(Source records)

-- start --

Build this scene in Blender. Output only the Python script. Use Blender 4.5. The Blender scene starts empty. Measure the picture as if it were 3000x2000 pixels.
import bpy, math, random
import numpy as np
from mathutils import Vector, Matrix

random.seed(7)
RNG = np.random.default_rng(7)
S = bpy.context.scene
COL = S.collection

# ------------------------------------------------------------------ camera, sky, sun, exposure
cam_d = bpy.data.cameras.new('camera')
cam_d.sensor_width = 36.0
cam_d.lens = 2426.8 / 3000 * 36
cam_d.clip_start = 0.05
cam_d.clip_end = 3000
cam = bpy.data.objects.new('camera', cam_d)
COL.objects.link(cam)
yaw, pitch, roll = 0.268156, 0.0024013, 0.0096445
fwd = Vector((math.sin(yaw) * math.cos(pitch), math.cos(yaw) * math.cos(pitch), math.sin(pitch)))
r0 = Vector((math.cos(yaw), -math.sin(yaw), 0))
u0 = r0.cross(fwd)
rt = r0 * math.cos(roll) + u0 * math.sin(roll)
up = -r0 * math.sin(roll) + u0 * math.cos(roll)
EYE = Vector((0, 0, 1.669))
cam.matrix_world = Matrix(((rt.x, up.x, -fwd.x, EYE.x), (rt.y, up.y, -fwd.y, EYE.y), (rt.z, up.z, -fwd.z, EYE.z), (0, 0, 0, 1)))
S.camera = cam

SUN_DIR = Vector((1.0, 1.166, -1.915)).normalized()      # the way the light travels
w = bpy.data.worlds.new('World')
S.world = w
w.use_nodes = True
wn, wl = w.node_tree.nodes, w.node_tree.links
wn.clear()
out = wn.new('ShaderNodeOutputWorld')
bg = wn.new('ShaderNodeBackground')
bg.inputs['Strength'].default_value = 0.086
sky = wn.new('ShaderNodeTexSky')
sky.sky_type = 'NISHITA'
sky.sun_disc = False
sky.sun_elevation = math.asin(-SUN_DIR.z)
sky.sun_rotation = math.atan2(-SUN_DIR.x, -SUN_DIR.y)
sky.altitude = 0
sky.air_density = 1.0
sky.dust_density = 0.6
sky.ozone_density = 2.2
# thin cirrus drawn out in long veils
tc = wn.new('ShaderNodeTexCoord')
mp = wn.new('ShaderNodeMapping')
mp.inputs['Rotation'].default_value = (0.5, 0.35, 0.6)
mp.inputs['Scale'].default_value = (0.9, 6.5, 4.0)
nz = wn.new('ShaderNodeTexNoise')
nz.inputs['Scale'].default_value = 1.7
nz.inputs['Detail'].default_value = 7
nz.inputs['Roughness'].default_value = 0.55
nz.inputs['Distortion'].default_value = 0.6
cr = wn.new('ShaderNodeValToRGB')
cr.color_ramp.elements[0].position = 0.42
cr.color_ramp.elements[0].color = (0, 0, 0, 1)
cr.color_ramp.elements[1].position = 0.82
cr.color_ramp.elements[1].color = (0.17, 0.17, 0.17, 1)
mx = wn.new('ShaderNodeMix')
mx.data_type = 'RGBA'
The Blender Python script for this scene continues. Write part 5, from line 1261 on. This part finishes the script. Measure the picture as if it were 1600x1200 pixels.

-- end --

▸ Stated problem
Exactly reproduce every line found in the records.

▸ Solution
Build this scene in Blender. Output only the Python script. Use Blender 4.5. The Blender scene starts empty. Measure the picture as if it were 3000x2000 pixels.
import bpy, math, random
import numpy as np
from mathutils import Vector, Matrix

random.seed(7)
RNG = np.random.default_rng(7)
S = bpy.context.scene
COL = S.collection

# ------------------------------------------------------------------ camera, sky, sun, exposure
cam_d = bpy.data.cameras.new('camera')
cam_d.sensor_width = 36.0
cam_d.lens = 2426.8 / 3000 * 36
cam_d.clip_start = 0.05
cam_d.clip_end = 3000
cam = bpy.data.objects.new('camera', cam_d)
COL.objects.link(cam)
yaw, pitch, roll = 0.268156, 0.0024013, 0.0096445
fwd = Vector((math.sin(yaw) * math.cos(pitch), math.cos(yaw) * math.cos(pitch), math.sin(pitch)))
r0 = Vector((math.cos(yaw), -math.sin(yaw), 0))
u0 = r0.cross(fwd)
rt = r0 * math.cos(roll) + u0 * math.sin(roll)
up = -r0 * math.sin(roll) + u0 * math.cos(roll)
EYE = Vector((0, 0, 1.669))
cam.matrix_world = Matrix(((rt.x, up.x, -fwd.x, EYE.x), (rt.y, up.y, -fwd.y, EYE.y), (rt.z, up.z, -fwd.z, EYE.z), (0, 0, 0, 1)))
S.camera = cam

SUN_DIR = Vector((1.0, 1.166, -1.915)).normalized()      # the way the light travels
w = bpy.data.worlds.new('World')
S.world = w
w.use_nodes = True
wn, wl = w.node_tree.nodes, w.node_tree.links
wn.clear()
out = wn.new('ShaderNodeOutputWorld')
bg = wn.new('ShaderNodeBackground')
bg.inputs['Strength'].default_value = 0.086
sky = wn.new('ShaderNodeTexSky')
sky.sky_type = 'NISHITA'
sky.sun_disc = False
sky.sun_elevation = math.asin(-SUN_DIR.z)
sky.sun_rotation = math.atan2(-SUN_DIR.x, -SUN_DIR.y)
sky.altitude = 0
sky.air_density = 1.0
sky.dust_density = 0.6
sky.ozone_density = 2.2
# thin cirrus drawn out in long veils
tc = wn.new('ShaderNodeTexCoord')
mp = wn.new('ShaderNodeMapping')
mp.inputs['Rotation'].default_value = (0.5, 0.35, 0.6)
mp.inputs['Scale'].default_value = (0.9, 6.5, 4.0)
nz = wn.new('ShaderNodeTexNoise')
nz.inputs['Scale'].default_value = 1.7
nz.inputs['Detail'].default_value = 7
nz.inputs['Roughness'].default_value = 0.55
nz.inputs['Distortion'].default_value = 0.6
cr = wn.new('ShaderNodeValToRGB')
cr.color_ramp.elements[0].position = 0.42
cr.color_ramp.elements[0].color = (0, 0, 0, 1)
cr.color_ramp.elements[1].position = 0.82
cr.color_ramp.elements[1].color = (0.17, 0.17, 0.17, 1)
mx = wn.new('ShaderNodeMix')
mx.data_type = 'RGBA'
The Blender Python script for this scene continues. Write part 5, from line 1261 on. This part finishes the script. Measure the picture as if it were 1600x1200 pixels.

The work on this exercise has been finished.